Anyone know anything about this?
 
The question is how comfortable the British government would feel about large numbers of French emigrating to Quebec? There was a concerted effort to marginalize the French-language in the Dominion until well into the 20th century, which would be at odds to the acceptance of a mass influx of native-French speakers.

New England might end up a major recipient of French immigration. Quebecois settled in large numbers in the Vermont, New Hampshire, and parts of Massachusetts, so the "path of least resistance" community would exist. I don't think that this would effect the history of the region too much, since the immigrants are just as poor and Catholic as the Irish and Italians. Perhaps a few more Notre Dame parochial schools and churchs.

I think it more likely that the demographic 'overflow' would go to continuing French colonies such as Algeria, Indo-China, Lebanon (? not sure of that one) which would, of course, have much larger geo-political effects in the long run.

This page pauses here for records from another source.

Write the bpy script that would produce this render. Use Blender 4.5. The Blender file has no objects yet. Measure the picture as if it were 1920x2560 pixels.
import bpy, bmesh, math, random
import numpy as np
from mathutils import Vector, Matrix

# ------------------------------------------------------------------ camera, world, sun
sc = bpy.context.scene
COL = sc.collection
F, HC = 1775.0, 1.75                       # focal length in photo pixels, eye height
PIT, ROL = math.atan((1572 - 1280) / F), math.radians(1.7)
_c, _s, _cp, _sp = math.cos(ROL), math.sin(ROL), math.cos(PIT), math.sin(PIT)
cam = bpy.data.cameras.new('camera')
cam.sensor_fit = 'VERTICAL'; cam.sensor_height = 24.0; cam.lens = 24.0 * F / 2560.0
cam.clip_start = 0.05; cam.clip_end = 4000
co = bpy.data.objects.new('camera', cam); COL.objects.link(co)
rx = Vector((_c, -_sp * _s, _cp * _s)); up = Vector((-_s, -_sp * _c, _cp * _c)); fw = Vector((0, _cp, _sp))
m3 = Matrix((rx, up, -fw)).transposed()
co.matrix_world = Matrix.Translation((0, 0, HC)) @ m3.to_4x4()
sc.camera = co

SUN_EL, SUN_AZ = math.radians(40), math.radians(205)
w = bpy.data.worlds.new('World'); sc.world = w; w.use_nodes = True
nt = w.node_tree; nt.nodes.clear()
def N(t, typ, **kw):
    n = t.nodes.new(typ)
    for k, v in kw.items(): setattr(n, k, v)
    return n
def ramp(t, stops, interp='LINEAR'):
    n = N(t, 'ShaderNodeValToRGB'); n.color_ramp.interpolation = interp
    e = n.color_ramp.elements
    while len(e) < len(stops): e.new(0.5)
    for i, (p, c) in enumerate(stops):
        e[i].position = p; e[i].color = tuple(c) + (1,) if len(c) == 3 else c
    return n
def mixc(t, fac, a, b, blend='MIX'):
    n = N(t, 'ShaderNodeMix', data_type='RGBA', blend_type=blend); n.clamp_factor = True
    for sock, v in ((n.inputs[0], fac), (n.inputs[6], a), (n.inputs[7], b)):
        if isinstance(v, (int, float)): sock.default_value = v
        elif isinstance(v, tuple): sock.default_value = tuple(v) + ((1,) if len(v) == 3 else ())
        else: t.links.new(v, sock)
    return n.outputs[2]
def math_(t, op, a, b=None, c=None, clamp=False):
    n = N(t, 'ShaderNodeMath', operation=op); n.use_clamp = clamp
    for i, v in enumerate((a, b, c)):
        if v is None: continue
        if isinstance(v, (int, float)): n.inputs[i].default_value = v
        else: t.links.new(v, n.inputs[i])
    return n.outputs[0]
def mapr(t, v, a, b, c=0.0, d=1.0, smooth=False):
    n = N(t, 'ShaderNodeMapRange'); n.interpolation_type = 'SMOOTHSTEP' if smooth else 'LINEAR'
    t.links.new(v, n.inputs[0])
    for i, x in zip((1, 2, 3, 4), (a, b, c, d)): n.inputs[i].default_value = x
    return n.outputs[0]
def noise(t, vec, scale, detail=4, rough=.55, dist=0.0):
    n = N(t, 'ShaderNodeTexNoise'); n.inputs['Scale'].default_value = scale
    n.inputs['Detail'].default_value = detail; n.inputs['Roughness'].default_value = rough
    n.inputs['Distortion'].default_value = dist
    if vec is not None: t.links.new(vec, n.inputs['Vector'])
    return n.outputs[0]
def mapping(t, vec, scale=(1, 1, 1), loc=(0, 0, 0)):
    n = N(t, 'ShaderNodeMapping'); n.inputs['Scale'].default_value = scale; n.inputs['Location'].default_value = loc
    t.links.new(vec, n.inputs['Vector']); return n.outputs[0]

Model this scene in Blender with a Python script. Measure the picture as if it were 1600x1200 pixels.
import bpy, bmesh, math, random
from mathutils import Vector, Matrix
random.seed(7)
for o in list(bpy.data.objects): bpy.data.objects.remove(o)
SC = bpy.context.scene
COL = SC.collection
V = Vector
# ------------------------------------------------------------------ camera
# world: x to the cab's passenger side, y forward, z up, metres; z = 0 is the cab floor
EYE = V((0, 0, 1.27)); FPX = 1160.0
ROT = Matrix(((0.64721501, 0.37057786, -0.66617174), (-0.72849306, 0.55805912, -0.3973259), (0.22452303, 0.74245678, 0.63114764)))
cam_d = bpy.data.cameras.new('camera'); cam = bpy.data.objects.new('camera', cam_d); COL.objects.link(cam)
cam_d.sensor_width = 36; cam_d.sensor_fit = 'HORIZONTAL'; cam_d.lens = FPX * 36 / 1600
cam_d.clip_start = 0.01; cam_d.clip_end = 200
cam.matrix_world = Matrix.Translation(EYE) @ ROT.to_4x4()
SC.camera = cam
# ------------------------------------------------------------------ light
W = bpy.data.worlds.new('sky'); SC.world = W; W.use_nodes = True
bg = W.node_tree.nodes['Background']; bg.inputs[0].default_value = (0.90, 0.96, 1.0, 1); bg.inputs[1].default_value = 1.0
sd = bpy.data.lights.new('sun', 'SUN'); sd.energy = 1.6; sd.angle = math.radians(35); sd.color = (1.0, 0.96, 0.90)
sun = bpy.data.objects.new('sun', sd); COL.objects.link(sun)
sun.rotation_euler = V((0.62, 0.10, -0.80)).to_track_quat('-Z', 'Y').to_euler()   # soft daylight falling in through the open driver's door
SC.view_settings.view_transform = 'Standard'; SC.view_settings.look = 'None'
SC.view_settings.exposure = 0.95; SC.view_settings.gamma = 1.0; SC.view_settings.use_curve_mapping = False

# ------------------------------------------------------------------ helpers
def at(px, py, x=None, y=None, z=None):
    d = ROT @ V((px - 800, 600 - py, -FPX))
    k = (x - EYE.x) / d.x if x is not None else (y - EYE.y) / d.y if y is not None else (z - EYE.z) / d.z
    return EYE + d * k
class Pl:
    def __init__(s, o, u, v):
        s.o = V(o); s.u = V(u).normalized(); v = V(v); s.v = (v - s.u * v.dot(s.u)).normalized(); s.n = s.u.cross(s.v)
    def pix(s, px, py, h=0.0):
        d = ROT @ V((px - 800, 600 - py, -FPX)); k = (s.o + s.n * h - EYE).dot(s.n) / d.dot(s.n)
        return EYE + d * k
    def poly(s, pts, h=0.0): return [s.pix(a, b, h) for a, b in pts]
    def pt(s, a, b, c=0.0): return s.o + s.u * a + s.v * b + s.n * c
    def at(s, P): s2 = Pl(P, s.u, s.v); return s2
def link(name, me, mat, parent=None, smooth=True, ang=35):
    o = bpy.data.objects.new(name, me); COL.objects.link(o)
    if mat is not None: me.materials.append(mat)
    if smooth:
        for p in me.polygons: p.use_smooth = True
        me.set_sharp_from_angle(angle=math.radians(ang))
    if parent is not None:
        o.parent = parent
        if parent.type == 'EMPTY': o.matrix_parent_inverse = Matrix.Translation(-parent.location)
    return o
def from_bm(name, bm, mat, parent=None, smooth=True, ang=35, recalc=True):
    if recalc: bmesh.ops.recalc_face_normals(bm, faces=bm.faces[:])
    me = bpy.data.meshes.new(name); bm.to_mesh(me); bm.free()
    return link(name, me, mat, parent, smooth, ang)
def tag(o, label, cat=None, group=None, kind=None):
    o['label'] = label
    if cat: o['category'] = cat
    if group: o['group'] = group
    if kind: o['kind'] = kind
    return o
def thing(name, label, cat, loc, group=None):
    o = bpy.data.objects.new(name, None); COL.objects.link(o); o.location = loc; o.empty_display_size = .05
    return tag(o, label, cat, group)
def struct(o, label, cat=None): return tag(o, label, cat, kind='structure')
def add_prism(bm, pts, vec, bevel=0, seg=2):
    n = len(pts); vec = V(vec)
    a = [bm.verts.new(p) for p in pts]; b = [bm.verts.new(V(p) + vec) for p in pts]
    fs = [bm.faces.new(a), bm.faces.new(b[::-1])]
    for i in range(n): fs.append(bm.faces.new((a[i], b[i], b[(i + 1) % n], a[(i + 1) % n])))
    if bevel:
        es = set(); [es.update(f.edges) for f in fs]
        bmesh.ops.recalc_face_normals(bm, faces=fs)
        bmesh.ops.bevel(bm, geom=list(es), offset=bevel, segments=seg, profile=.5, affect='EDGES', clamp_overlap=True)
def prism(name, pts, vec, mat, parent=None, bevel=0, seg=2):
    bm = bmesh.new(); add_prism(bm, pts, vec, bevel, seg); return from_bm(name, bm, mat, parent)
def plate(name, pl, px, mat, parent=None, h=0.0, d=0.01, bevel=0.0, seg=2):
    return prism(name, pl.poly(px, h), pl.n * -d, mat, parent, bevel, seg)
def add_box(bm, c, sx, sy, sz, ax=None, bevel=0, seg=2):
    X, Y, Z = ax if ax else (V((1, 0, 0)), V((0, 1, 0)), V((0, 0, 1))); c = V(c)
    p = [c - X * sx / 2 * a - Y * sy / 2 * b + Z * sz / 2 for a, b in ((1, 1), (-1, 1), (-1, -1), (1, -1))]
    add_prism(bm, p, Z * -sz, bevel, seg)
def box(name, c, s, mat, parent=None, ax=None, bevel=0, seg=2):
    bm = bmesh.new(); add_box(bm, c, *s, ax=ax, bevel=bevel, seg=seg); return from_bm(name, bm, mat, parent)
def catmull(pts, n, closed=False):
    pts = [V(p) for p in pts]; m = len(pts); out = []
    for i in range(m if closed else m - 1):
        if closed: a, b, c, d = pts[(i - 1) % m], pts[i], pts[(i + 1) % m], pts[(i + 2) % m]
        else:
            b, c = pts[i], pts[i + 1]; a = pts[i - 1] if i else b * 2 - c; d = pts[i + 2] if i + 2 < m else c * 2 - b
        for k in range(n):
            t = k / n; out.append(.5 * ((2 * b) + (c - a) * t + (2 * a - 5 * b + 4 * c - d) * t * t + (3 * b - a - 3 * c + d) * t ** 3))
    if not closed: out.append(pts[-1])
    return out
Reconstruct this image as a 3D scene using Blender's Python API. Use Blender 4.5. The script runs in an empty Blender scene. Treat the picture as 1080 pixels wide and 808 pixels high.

Can you imagine the effect of a predominately European country in SE Asia would be, instead of an ethically Asian one with Europeans in charge of most things? Or in the Middle East?

The French "overflow" that emigrated to the French colonies is going to go primarily to Algeria. Algeria was the natural target of a French regime looking for near abroad expansion. If the French population is larger, and that leads to larger numbers of French settling in Algeria, then this will have pretty serious knock-on effects when (if?) colonialism declines.

I don't see Lebanon, since the French didn't actually rule the region until relatively late in the game (post-Versailles). I don't seem Vietnam either, though for different reasons. Vietnam was already mostly settled, and the was OTL the most profitable part of the French colonial empire. So why mess around with that?

Perhaps the French, with a bit more of a focus on "settler" colonies and the OTL relationship with Egypt (which would still exist ATL), take a bigger role in East Africa? French colonies covering the Horn of Africa, with OTL Kenya as an add on? French control of the Horn of Africa would probably make Egypt look a bit (only a little bit) less useful to the British Empire once the Suez Canal is built, since French control of the Gulf of Aden would allow them to potentially sever the Suez route to India.

Still, French control of East Africa, combined with the control the French already had of most of West Africa, would mean the French probably establish some kind of protectorate over the Ethiopians and move more quickly towards control of the Sudan. This state of affairs would make the chances of Egypt being attached to the French empire much more likely.

Or perhaps Russia? The ruling class all spoke French as the language of the elite and educated, and the peasants speaking Russian were fairly disadained. Russia had lots of empty land that might be suitable for French settlement... maybe in the N. Caucasus', as a hedge against the spread of Islam/Persians from the south... except there would need to be a Catholic/Orthodox reconciliation... tricky, but it might work...

No. This is ASB.
 

Valdemar II

Banned
Just a little fact, Britain had a population of 10 million in 1800 (interesting enough united Ireland had a population of 5 million, the same as today), while Spain had 11 million, today UK has around 60 millions, while Spain have 40 millions. So Carlton is correct the growth was less possible in the warmer climate in South Europe, than the cold and wet North European climate, where potatoes thrieved.
 
New England might end up a major recipient of French immigration. Quebecois settled in large numbers in the Vermont, New Hampshire, and parts of Massachusetts, so the "path of least resistance" community would exist. I don't think that this would effect the history of the region too much, since the immigrants are just as poor and Catholic as the Irish and Italians. Perhaps a few more Notre Dame parochial schools and churchs.

Not just those areas - they were also prominent in Rhode Island as well, primarily from Woonsocket to Pawtucket. In addition, although probably a later phenomenon, some of the mill owners were from either France or Belgium.